### Written exercise
Copy every line of the listing exactly.

* BEGIN Source excerpt *

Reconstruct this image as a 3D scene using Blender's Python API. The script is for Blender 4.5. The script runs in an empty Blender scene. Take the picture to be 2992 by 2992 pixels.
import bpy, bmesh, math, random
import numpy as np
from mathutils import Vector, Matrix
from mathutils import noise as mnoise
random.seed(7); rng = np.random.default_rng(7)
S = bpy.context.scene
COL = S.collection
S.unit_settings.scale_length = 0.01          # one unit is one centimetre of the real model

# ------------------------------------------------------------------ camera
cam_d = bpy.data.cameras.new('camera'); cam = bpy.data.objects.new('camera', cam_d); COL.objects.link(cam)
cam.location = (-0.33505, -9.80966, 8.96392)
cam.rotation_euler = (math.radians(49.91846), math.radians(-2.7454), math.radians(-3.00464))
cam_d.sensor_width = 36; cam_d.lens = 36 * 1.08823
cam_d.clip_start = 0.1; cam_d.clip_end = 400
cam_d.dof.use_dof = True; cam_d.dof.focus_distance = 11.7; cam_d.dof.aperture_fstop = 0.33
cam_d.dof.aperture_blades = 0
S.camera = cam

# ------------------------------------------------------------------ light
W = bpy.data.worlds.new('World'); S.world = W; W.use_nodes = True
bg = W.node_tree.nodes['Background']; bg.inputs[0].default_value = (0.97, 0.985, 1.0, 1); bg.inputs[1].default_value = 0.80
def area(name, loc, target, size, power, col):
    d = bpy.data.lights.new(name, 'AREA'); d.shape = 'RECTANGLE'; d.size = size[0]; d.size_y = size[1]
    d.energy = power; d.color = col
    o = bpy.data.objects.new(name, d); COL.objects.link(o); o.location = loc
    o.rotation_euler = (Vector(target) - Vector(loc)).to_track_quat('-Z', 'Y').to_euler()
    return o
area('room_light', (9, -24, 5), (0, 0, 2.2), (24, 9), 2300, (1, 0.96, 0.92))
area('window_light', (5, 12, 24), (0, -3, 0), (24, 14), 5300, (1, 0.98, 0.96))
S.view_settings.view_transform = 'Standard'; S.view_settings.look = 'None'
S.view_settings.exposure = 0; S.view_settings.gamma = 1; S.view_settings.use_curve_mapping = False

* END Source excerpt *

### Result below
Reconstruct this image as a 3D scene using Blender's Python API. The script is for Blender 4.5. The script runs in an empty Blender scene. Take the picture to be 2992 by 2992 pixels.
import bpy, bmesh, math, random
import numpy as np
from mathutils import Vector, Matrix
from mathutils import noise as mnoise
random.seed(7); rng = np.random.default_rng(7)
S = bpy.context.scene
COL = S.collection
S.unit_settings.scale_length = 0.01          # one unit is one centimetre of the real model

# ------------------------------------------------------------------ camera
cam_d = bpy.data.cameras.new('camera'); cam = bpy.data.objects.new('camera', cam_d); COL.objects.link(cam)
cam.location = (-0.33505, -9.80966, 8.96392)
cam.rotation_euler = (math.radians(49.91846), math.radians(-2.7454), math.radians(-3.00464))
cam_d.sensor_width = 36; cam_d.lens = 36 * 1.08823
cam_d.clip_start = 0.1; cam_d.clip_end = 400
cam_d.dof.use_dof = True; cam_d.dof.focus_distance = 11.7; cam_d.dof.aperture_fstop = 0.33
cam_d.dof.aperture_blades = 0
S.camera = cam

# ------------------------------------------------------------------ light
W = bpy.data.worlds.new('World'); S.world = W; W.use_nodes = True
bg = W.node_tree.nodes['Background']; bg.inputs[0].default_value = (0.97, 0.985, 1.0, 1); bg.inputs[1].default_value = 0.80
def area(name, loc, target, size, power, col):
    d = bpy.data.lights.new(name, 'AREA'); d.shape = 'RECTANGLE'; d.size = size[0]; d.size_y = size[1]
    d.energy = power; d.color = col
    o = bpy.data.objects.new(name, d); COL.objects.link(o); o.location = loc
    o.rotation_euler = (Vector(target) - Vector(loc)).to_track_quat('-Z', 'Y').to_euler()
    return o
area('room_light', (9, -24, 5), (0, 0, 2.2), (24, 9), 2300, (1, 0.96, 0.92))
area('window_light', (5, 12, 24), (0, -3, 0), (24, 14), 5300, (1, 0.98, 0.96))
S.view_settings.view_transform = 'Standard'; S.view_settings.look = 'None'
S.view_settings.exposure = 0; S.view_settings.gamma = 1; S.view_settings.use_curve_mapping = False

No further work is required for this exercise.